On sait que le principal des émissions de CO2 provient de la fabrication des systèmes, appareils, machines de toutes sortes, et encore, je n’inclus pas les autres polluants que ces processus industriels libèrent. Pour les ordinateurs et les mobiles, c’est 70%, pour les voitures, c’est à peu près pareil.
D’autre part, on ne cesse d’entendre ou de lire l’urgence de relocaliser les processus industriel, pour, dit-on, réduire notre dépendance à la Chine. Le récent ouvrage de Nicolas Dufourq est un brillant plaidoyer d’une capacité qui ne demande qu’à être sollicité.
Il n’est nul besoin de développer le caractère masochiste de telles injonctions contradictoires. Nous vivons dans une économie de production, l’industrie, qui, pour prospérer, doit produire, tandis que nous, devons consommer. C’est à tort que l’on stigmatise la société de consommation, alors que nous sommes dans une économie de production qui ne cesse de développer l’offre.
Si l’on s’essaie à mettre un peu de rationalité dans cette approche, et de résoudre cette contradiction délétère, on peut convenir que l’enjeu est de prolonger au maximum l’usage d’un système, d’un appareil ou d’une machine.
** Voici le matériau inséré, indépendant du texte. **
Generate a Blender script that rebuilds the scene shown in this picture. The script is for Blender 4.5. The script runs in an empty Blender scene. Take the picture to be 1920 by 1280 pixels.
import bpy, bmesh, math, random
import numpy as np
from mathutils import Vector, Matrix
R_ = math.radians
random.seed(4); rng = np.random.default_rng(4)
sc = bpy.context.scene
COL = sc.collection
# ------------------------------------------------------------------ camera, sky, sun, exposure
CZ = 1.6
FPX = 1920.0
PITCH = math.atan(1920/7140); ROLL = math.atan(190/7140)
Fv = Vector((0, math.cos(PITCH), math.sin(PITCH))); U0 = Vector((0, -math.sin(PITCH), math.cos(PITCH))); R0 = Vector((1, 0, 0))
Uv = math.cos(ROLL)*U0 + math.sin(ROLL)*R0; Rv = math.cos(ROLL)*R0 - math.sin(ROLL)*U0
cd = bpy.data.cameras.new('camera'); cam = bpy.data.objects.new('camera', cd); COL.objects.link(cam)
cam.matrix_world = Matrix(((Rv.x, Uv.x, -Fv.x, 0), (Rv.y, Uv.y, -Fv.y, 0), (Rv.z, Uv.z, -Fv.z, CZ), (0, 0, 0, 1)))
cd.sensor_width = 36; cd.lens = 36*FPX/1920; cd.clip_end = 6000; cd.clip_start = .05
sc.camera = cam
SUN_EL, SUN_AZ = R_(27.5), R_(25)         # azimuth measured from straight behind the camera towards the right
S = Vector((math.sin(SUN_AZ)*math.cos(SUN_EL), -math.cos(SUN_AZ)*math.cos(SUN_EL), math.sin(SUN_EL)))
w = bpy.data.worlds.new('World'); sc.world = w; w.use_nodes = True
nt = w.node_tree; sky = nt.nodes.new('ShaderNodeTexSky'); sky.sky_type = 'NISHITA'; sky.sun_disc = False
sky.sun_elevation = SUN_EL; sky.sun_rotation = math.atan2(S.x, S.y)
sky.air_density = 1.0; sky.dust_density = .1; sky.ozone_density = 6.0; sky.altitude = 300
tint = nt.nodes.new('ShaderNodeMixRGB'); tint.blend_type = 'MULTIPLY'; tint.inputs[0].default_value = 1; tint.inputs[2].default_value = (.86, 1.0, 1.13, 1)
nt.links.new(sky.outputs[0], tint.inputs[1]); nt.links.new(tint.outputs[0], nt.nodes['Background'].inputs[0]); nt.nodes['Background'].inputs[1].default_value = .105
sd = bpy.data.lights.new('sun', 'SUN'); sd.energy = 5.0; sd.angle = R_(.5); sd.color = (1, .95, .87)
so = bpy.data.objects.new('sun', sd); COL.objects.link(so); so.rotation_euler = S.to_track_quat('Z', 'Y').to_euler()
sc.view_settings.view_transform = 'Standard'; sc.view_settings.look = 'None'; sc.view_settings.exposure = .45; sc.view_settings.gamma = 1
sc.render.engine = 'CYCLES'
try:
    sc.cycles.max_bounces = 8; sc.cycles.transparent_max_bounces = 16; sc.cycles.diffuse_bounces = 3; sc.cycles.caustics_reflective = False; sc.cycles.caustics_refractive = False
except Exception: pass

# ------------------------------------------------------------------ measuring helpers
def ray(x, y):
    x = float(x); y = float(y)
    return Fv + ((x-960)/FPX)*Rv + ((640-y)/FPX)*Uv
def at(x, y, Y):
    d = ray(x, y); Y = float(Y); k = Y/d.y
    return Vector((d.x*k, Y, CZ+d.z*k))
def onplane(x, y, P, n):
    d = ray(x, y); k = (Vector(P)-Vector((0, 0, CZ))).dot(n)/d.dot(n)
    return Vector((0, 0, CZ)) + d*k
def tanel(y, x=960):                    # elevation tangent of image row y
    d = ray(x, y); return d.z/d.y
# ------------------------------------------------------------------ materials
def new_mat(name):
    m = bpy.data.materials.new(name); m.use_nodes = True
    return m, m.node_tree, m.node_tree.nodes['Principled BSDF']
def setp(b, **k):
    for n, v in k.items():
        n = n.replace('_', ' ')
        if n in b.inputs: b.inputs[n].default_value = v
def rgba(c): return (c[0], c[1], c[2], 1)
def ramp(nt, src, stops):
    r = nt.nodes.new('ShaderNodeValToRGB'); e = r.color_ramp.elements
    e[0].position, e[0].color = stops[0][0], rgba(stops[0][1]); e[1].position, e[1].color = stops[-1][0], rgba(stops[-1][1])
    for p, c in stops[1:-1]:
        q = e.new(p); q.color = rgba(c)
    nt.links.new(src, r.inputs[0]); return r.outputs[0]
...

Comment y parvenir ? Hé bien, en réalisant la bascule, la transformation de cette économie de production vers une économie d’usage.
Dans une économie de production, la marge de l’entreprise augmente en fonction du nombre de biens produits, et donc de systèmes fabriqués, tandis qu’en économie d’usage qui repose fondamentalement sur une économie de services, la durée du bien ou du système accroît la marge du fournisseur de services.
Parvenu à ce point, on peut, d’ores et déjà, constater que, dans ce contexte, l’orientation vers les services prise par la France des années 70 s’avère soudain un avantage, et que les avocats de l’industrialisation qui plaident pour le développement d’une économie de production se révèlent être à contre-courant.
Comment procéder à une transformation qui, en réalité, est très radicale ? L’économie de l’usage est une économie qui mobilise des compétences encore plus pointues que l’économie industrielle. Elle repose sur le savoir-faire d’opérateurs qui devront vendre l’usage de systèmes, appareils ou machines, et s’engager sur le service et les bénéfices qu’ils fournissent. Ils devront guider les producteurs pour adapter leurs produits, leurs méthodes de fabrication et de design.
D’autre part, si les consommateurs ne sont pas incités à se tourner vers ces opérateurs, la dynamique ne prendra pas. Dans ces conditions comment procéder ? En taxant l’acheteur, selon la durée d’utilisation de son système, appareil ou machine précédent, on l’incite à le conserver le plus longtemps possible, et, pour y parvenir, il sera enclin à contractualiser avec un opérateur qui, grâce à son expérience, pourra lui fournir ce service et l’abstraire d’acquérir un bien dont il ne va pas savoir gérer la durée de vie.
Il en résultera que soit les industriels se restructureront pour devenir eux-même des opérateurs, soit ils devront dépendre d’opérateurs qui joueront le rôle d’intermédiaires avec leurs clients. Cette approche transformera profondément le système de production, car les biens devront durer et retarder leur obsolescence. Les chaines de valeurs industrielles évolueront, le poids se portera davantage sur l’usage que sur la production.
A titre d’exemple, la voiture autonome sera une voiture partagée, elle ira chercher les usagers à la demande, elle sera partagée entre plusieurs usagers et roulera toute une journée, au lieu de rester au garage, comme les voitures le sont actuellement. Cette approche changera la dépendance à l’usine chinoise qui a trouvé son importance dans l’économie de production.
Il est évident que l’idée de taxer les biens en fonction de leur durée d’utilisation entrave les accords de libre échange internationaux. Sans une puissance politique comme l’Europe, cette bascule ne peut être envisagée.
Elle doit être réussie car elle représente l’avenir de l’occident, mais aussi un train de développement à prendre par les pays émergents, vis à vis de pays très engagé dans une économie de production qui ne répond plus aux besoins de la planète.